Cates also reflected on the personal side of the job. She divorced television producer Tom Cates in 2021 after 14 years of marriage and said she keeps the Cates name so she shares a surname with her daughters. She praised co-parenting arrangements with her ex-husband and said she takes a day a week for herself to recharge, often by walking, seeing theatre or having a long lunch with friends.

Her relationship with footballers is shaped by long experience in the game. "I started out at 22 and now I'm old enough to be a mother to the vast majority of players," she said. She described small, human moments after matches — players in puffer coats and sliders, shivering on the touchline — that underline her affection for those she interviews.

Asked about the England women's team's European Championship success and the emotional highs of sport, Cates said she was drawn less to singular moments of triumph than to the arc of endurance: "It's those moments where you think, they’ve ridden this out. You came through the storm, and now blue skies are ahead." On coping with loss, she said, "Football will break your heart. It breaks your heart because you care.
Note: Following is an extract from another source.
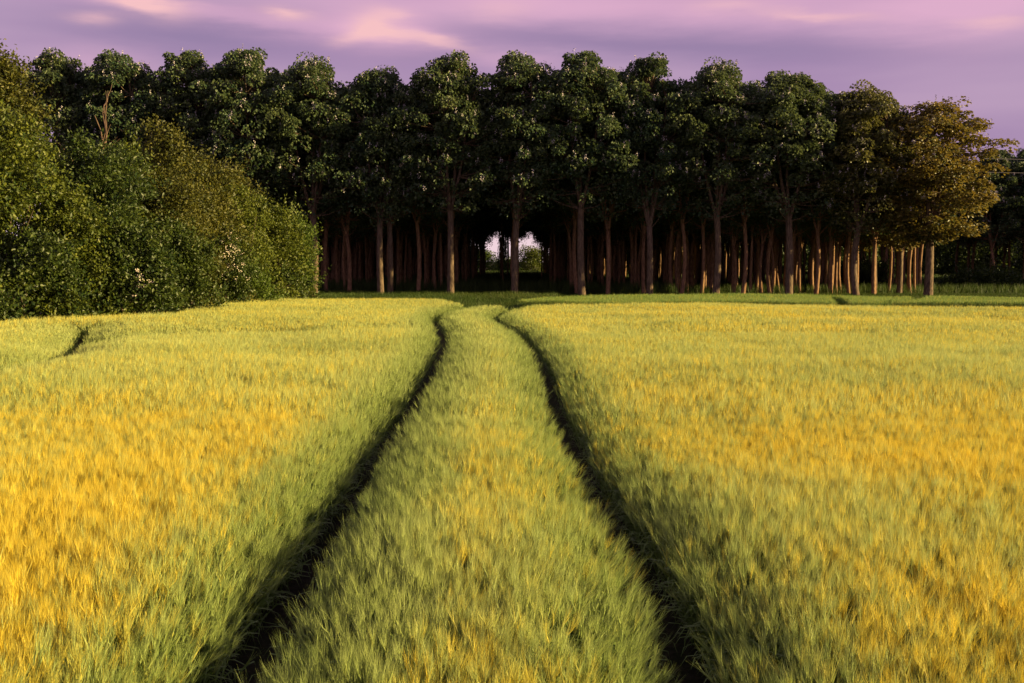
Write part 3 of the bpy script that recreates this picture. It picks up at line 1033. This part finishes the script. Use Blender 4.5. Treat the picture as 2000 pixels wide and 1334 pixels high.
shrub('elder_shrub', 262, 42.5, shrub_meshes(30, dome(9, 1.6, 3.6, 9), .10, 20000, LEAFS['dark'], 4, .1, (.75, -1.35, 1.75, .35, .2, .3, 7, True)), 'low dark shrub with a few flat cream flower heads')
shrub('hedge_shrub', 60, 39.6, shrub_meshes(31, dome(10, 1.9, 3.4, 9), .10, 22000, LEAFS['dark'], 4, .1), 'low dark green shrub at the foot of the hedge by the left edge')
shrub('hedge_shrub', 495, 56.0, shrub_meshes(32, dome(11, .95, 2.1, 8), .10, 9000, LEAFS['fresh'], 4, .2), 'low fresh green shrub beside the blossoming one at the field edge')
shrub('hedge_shrub', 555, 60.0, shrub_meshes(33, dome(12, 1.0, 1.9, 8), .10, 8000, LEAFS['dark'], 4, .15), 'low dark shrub at the foot of the right end of the hedge')
shrub('hedge_shrub', 140, 41.5, shrub_meshes(34, dome(13, 1.5, 5.0, 10), .095, 22000, LEAFS['bright'], 4, .15), 'mid height shrub filling the hedge between bright and dark rounded shrubs')
shrub('hedge_shrub', 362, 46.0, shrub_meshes(35, dome(14, 1.3, 3.9, 9), .09, 17000, LEAFS['dark'], 4, .1), 'dark shrub at the inner corner where the field widens')
shrub('hedge_shrub', 262, 48.5, shrub_meshes(36, dome(15, 1.9, 7.3, 11), .09, 28000, LEAFS['bright'], 5, .2), 'yellow green shrub just right of the bare dead tree, between dark and olive shrubs')
shrub('hedge_shrub', 118, 45.5, shrub_meshes(37, dome(16, 1.9, 7.3, 11), .09, 28000, LEAFS['bright'], 5, .25), 'tall yellow green shrub left of the dead tree, behind the mid height one')
shrub('hedge_shrub', 440, 61.0, shrub_meshes(38, dome(17, 2.0, 7.3, 11), .09, 26000, LEAFS['olive'], 5, .25), 'olive shrub at the back of the hedge where it starts falling to the right')
# low undergrowth and sunlit bushes
AISLE = 'bushes beyond the bright gap in the wood'
shrub('gap_bush', 938, 203.0, shrub_meshes(41, dome(21, 3.0, 4.1, 8), .18, 11000, LEAFS['fresh'], 3, .1), 'round bush in the left half of the bright gap', group=AISLE)
shrub('gap_bush', 1042, 201.0, shrub_meshes(42, dome(22, 3.2, 4.8, 8), .18, 11000, LEAFS['bright'], 3, .1), 'yellowish taller bush in the right half of the bright gap', group=AISLE)
shrub('gap_bush', 992, 206.0, shrub_meshes(43, dome(23, 2.6, 2.7, 8), .18, 9000, LEAFS['fresh'], 3, .1), 'low bush in the bright gap, mostly behind the trunk in its middle', group=AISLE)
for (px, dist, H, lab) in ((1905, 98, 1.5, 'low dark green bush right of the sunlit end tree'), (1945, 97, 1.7, 'low dark green bush nearer the right edge')):
    shrub('undergrowth_bush', px, dist, shrub_meshes(50 + px, dome(px, 2.2, H * .75, 7, .7), .14, 7000, LEAFS['dark'], 3, .1), lab, group='low bushes before the farther stand')

# far thicket closing the wood behind its last rows
tk = [proto_obj('thicket_clump', shrub_meshes(60 + i, dome(30 + i, 2.6, 6.5, 8), .22, 6000, LEAFS['dark'], 2, .1)[1][1]) for i in range(3)]
pts = []
for yy in (170.5, 174.0, 180.0):
    for xx in np.arange(-62, 90, 2.6):
        pxx = CX + xx / yy * F_PX
        if 912 < pxx < 1084:
            continue
        pts.append((xx + rnd.uniform(-1, 1), yy + rnd.uniform(-1.5, 1.5), 0))
for q in np.arange(0, 1, .028):                                  # scrub along the open side of the wood
    pts.append((31.5 + 14 * q + rnd.uniform(-.8, .8), 99 + 68 * q, -.3))
for yy in np.arange(90, 142, 2.5):                               # unseen thicket added to shade the ground by the farther stand
    pts.append((64 + rnd.uniform(-2, 2), yy, 0.001))
pts.append(((984 - CX) / F_PX * 172, 172.0, 0.002))                # slim bush between the two openings
pts = np.array(pts)
rng = np.random.default_rng(5)
n = len(pts)
tag(scatter('far_thicket', pts, np.stack([np.zeros(n), np.zeros(n), rng.uniform(0, 6.28, n)], -1), np.stack([np.where(pts[:, 2] < 0, .33, 1.0) * rng.uniform(.9, 1.3, n)] * 3, -1)
            * np.where(pts[:, 2:] > .0015, [.36, .36, 1.4], [1, 1, 1]),
            rng.integers(0, 3, n), tk, {}), 'dark thicket closing off the wood behind its last rows', 'thicket', kind='stuff')


# ---------------------------------------------------------------- bare dead tree in the hedge
def dead_tree(px, dist, top_py, seed, label):
    random.seed(seed)
    H = top_at(top_py, dist)
    t = tag(empty('dead_tree', ((px - CX) / F_PX * dist, dist, 0)), label, 'dead tree', 'bare dead trees in the hedge')
    tr = MB()
    zs = np.linspace(-.1, H * .66, 9)
    pts = np.stack([.12 * np.sin(zs * .9 + seed), .08 * np.cos(zs * 1.3), zs], -1)
    tr.tube(pts, np.linspace(.12, .06, 9), 8)
    link('trunk', tr.mesh('trunk', [M_DEAD], True), t)
    br = MB()
    e = pts[-1]

    def grow(p, dv, ln, r, dep):
        q = [np.array(p)]
        dv = unit(np.array(dv, float))
        for i in range(4):
            dv = unit(dv + np.array([random.uniform(-.28, .28), random.uniform(-.28, .28), random.uniform(-.08, .22)]))
            q.append(q[-1] + dv * ln / 4)
        br.tube(q, np.linspace(r, r * .3, 5), 5)
        if dep:
            for i in range(3):
                grow(q[random.randint(1, 4)], dv + np.array([random.uniform(-1, 1), random.uniform(-1, 1), random.uniform(-.3, .5)]), ln * random.uniform(.35, .6), r * .5, dep - 1)
    grow(e, (.22, 0, 1), H * .30, .06, 1)
    grow(e - np.array([0, 0, .3]), (-.22, 0, 1), H * .27, .055, 1)
    for i in range(5):
        grow(pts[4 + i % 4], (random.uniform(-1, 1), random.uniform(-.6, .6), random.uniform(.5, 1.2)), H * .08, .03, 1)
    link('branch', br.mesh('branch', [M_DEAD], True), t)


dead_tree(203, 45.5, 182, 3, 'tall bare dead tree with a bleached forked top sticking out of the hedge')
dead_tree(182, 46.0, 238, 8, 'short bare dead tree just left of the tall bleached one')

# ---------------------------------------------------------------- overhead wires before the farther stand
M_WIRE = mat_plain('wire', c4(.35, .33, .32), .5)
for nm, z_, lab in (('upper', 12.1, 'upper of two thin overhead wires crossing the farther stand'), ('lower', 10.9, 'lower of two thin overhead wires crossing the farther stand')):
    wb = MB()
    xx = np.linspace(30, 80, 25)
    wb.tube(np.stack([xx, np.full(25, 102.0), z_ - .6 + .6 * ((xx - 55) / 25) ** 2], -1), .02, 5)
    tag(link('overhead_wire', wb.mesh('overhead_wire', [M_WIRE], True)), lab, 'wire', 'overhead wires at the right')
It's great to care about something."

Cates said she did not intend to be a long-term fixture until old age: "I'm not going to do MOTD when I'm 75, let's put it that way." She acknowledged the role will bring increased visibility and scrutiny but said she hoped to bring calm and joy to the presenting role while recognising the BBC’s particular public responsibilities.

Her appointment completes a presenting trio tasked with guiding Match of the Day through a busy domestic season and a shifting media landscape for sports broadcasting. Cates said she welcomed the challenge and emphasised the continuing need for broadcasters to balance their platforms with the impartiality expected of public service media.